/---

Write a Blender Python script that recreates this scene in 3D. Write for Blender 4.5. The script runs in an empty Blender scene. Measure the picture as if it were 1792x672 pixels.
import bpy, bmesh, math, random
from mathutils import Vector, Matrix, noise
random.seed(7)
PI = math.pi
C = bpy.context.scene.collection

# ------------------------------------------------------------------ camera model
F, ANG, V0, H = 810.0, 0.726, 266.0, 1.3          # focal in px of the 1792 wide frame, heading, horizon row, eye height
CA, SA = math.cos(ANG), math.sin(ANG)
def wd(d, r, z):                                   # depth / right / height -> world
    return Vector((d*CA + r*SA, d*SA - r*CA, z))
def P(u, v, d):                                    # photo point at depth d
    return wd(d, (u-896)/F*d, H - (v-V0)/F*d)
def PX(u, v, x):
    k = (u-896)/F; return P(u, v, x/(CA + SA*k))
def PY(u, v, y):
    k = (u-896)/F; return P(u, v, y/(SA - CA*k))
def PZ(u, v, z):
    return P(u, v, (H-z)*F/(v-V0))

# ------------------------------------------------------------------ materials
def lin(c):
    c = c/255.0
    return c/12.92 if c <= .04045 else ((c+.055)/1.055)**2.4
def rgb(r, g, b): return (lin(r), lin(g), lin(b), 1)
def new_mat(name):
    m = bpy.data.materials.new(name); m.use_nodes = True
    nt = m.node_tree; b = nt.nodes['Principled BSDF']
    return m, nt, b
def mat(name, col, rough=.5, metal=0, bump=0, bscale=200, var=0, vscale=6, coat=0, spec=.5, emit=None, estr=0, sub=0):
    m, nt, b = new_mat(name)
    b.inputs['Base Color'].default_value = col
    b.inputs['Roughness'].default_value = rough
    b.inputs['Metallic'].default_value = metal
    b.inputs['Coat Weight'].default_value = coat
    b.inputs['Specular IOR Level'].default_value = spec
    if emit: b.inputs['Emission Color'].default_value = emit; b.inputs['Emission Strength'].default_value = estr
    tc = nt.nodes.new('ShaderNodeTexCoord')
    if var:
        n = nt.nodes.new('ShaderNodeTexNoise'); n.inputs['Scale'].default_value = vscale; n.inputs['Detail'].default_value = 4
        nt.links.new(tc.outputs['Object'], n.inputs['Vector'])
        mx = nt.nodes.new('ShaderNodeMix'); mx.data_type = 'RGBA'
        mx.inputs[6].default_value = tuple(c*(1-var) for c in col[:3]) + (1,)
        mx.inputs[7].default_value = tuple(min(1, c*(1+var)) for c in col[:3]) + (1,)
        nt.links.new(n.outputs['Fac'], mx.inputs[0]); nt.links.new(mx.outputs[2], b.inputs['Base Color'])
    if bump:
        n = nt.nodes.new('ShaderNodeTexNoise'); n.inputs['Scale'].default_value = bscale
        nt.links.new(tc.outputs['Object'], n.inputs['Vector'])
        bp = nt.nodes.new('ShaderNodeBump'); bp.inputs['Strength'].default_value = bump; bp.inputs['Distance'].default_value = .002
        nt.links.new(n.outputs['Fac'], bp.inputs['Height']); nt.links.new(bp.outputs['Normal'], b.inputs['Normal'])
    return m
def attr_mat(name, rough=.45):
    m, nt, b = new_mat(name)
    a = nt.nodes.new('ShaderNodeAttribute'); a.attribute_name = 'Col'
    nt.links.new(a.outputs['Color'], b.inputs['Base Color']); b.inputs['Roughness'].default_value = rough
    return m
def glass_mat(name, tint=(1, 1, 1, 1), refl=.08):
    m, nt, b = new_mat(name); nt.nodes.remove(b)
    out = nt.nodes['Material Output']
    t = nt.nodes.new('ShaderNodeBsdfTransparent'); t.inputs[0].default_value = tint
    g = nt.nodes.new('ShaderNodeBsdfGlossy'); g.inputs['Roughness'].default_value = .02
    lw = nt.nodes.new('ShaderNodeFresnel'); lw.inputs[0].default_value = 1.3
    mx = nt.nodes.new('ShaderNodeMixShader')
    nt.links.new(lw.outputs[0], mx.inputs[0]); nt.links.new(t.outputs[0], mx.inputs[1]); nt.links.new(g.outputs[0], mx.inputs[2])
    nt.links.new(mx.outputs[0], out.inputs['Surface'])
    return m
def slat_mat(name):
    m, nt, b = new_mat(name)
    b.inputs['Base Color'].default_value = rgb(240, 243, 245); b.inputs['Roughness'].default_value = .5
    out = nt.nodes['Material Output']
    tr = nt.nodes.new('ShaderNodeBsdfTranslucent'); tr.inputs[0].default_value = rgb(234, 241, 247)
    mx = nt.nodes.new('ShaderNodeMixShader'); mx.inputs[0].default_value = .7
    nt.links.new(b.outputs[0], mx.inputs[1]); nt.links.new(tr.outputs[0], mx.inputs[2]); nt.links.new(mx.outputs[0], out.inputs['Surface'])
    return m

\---

What is expected: Only the lines from the start of the data to the line holding "return P(u, v, (H-z)*F/(v-V0))" are wanted; return them exactly, both ends included.

Correct answer:
Write a Blender Python script that recreates this scene in 3D. Write for Blender 4.5. The script runs in an empty Blender scene. Measure the picture as if it were 1792x672 pixels.
import bpy, bmesh, math, random
from mathutils import Vector, Matrix, noise
random.seed(7)
PI = math.pi
C = bpy.context.scene.collection

# ------------------------------------------------------------------ camera model
F, ANG, V0, H = 810.0, 0.726, 266.0, 1.3          # focal in px of the 1792 wide frame, heading, horizon row, eye height
CA, SA = math.cos(ANG), math.sin(ANG)
def wd(d, r, z):                                   # depth / right / height -> world
    return Vector((d*CA + r*SA, d*SA - r*CA, z))
def P(u, v, d):                                    # photo point at depth d
    return wd(d, (u-896)/F*d, H - (v-V0)/F*d)
def PX(u, v, x):
    k = (u-896)/F; return P(u, v, x/(CA + SA*k))
def PY(u, v, y):
    k = (u-896)/F; return P(u, v, y/(SA - CA*k))
def PZ(u, v, z):
    return P(u, v, (H-z)*F/(v-V0))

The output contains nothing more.